When Store.Iterator() is called, it does not simply prefix the Store.prefix, since it does not work as intended. In that case, some of the elements are traversed even they are not starting with the prefix.
RootMulti
rootmulti.Store is a base-layer MultiStore where multiple KVStore can be mounted on it and retrieved via object-capability keys. The keys are memory addresses, so it is impossible to forge the key unless an object is a valid owner(or a receiver) of the key, according to the object capability principles.
TraceKV
tracekv.Store is a wrapper KVStore which provides operation tracing functionalities over the underlying KVStore.
type Store struct {
parent types.KVStore
writer io.Writer
context types.TraceContext
}
When each KVStore methods are called, tracekv.Store automatically logs traceOperation to the Store.writer.
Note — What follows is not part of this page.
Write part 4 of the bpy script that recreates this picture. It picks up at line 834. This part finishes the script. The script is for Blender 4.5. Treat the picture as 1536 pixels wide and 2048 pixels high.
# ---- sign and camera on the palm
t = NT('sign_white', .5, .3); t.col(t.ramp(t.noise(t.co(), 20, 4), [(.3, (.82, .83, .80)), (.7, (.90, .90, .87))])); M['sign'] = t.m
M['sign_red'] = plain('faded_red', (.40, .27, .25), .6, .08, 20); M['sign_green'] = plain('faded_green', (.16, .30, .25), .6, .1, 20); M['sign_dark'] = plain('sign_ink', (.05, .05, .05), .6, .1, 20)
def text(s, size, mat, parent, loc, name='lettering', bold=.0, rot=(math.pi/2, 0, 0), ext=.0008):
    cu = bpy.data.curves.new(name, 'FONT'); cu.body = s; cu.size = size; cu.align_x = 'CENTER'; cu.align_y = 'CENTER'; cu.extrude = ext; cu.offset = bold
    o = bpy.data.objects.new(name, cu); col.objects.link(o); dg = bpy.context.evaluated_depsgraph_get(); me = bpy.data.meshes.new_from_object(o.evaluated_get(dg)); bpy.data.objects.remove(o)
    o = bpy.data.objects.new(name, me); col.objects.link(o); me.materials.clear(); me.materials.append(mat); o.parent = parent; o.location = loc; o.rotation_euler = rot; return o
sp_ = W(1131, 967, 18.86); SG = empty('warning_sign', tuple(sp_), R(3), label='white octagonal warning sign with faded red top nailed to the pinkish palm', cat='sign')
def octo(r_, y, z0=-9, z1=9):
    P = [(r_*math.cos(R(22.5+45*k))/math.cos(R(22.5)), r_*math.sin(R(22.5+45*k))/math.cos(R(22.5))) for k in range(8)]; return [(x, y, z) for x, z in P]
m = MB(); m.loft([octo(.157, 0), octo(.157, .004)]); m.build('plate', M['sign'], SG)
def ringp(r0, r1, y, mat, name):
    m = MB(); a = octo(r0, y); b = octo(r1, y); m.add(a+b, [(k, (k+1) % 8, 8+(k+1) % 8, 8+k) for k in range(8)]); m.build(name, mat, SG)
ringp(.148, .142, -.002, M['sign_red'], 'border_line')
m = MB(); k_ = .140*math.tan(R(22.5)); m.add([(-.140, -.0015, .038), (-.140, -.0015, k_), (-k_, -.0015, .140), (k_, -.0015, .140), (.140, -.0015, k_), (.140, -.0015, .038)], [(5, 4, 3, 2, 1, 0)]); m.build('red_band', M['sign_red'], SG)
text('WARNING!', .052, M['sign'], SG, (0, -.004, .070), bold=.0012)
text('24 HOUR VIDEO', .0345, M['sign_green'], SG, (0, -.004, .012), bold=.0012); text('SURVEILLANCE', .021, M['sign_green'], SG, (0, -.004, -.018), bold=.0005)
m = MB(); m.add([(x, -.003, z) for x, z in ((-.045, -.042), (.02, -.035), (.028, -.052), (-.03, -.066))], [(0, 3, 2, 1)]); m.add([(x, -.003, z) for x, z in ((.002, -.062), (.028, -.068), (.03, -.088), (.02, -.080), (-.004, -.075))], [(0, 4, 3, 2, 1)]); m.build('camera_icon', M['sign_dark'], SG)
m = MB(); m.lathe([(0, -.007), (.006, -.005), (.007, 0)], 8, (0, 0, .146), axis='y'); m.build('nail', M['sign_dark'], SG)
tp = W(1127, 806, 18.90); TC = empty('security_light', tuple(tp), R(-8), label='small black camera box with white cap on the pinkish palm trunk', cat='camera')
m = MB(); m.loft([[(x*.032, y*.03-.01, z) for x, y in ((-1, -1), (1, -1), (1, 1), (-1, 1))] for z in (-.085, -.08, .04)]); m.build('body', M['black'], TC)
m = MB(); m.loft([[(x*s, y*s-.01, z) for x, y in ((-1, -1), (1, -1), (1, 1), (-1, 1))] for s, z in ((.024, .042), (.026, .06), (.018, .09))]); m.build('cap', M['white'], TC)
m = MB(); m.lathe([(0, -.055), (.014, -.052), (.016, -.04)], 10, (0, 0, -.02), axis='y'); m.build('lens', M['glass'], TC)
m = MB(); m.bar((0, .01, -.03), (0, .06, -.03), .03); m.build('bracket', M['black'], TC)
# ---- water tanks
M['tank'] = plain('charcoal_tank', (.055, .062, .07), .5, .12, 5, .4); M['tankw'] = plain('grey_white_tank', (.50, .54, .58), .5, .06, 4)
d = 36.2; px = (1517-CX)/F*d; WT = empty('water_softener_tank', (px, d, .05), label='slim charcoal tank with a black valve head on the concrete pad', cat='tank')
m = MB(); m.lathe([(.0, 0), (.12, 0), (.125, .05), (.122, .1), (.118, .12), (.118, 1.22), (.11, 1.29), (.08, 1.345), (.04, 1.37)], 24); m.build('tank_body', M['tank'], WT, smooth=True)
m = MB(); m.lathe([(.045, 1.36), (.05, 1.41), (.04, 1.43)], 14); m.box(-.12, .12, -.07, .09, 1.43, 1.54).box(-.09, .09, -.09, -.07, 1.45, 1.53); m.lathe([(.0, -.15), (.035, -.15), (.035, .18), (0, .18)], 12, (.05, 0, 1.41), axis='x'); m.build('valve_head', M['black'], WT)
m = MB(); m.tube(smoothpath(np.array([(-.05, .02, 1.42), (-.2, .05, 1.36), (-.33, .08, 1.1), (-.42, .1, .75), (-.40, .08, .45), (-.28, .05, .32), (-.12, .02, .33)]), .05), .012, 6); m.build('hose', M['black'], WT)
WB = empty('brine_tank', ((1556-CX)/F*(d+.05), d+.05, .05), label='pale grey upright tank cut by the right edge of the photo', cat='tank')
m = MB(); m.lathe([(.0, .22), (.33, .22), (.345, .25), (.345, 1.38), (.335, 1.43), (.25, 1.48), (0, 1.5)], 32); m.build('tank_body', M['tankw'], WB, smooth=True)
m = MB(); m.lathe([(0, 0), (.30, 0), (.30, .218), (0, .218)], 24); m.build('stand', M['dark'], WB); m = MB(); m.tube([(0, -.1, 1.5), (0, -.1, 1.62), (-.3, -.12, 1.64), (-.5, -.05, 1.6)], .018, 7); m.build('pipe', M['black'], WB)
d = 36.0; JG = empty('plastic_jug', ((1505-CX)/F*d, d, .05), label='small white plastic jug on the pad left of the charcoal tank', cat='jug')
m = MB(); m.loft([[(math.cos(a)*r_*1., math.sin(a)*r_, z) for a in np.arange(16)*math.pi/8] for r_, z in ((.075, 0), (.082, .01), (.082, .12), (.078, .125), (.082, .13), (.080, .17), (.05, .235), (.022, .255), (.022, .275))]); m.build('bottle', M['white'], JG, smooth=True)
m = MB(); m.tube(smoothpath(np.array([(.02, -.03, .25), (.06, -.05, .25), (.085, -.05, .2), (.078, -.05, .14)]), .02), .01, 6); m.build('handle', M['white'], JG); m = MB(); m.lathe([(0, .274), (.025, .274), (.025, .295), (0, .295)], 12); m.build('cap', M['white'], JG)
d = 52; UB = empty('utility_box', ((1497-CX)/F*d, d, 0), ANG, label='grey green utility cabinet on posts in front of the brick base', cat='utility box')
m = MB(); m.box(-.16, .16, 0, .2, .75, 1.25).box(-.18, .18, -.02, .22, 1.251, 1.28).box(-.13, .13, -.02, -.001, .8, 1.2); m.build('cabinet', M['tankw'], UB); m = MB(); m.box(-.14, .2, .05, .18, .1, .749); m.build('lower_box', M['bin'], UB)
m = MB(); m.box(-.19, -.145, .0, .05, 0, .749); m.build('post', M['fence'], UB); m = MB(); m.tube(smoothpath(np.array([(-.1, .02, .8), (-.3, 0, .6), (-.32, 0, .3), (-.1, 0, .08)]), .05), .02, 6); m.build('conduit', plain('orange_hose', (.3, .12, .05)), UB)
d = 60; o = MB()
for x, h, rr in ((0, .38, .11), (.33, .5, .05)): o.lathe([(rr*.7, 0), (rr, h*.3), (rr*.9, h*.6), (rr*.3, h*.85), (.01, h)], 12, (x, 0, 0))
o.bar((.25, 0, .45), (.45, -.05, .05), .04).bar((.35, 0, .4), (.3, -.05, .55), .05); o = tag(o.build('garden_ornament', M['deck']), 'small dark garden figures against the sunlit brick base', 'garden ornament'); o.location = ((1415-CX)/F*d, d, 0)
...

type traceOperation struct {
Operation operation
Key string
Value string
Metadata map[string]interface{}
}
traceOperation.Metadata is filled with Store.context when it is not nil. TraceContext is a map[string]interface{}.
Transient
transient.Store is a base-layer KVStore which is automatically discarded at the end of the block.
type Store struct {
dbadapter.Store
}
Store.Store is a dbadapter.Store with a dbm.NewMemDB(). All KVStore methods are reused. When Store.Commit() is called, new dbadapter.Store is assigned, discarding previous reference and making it garbage collected.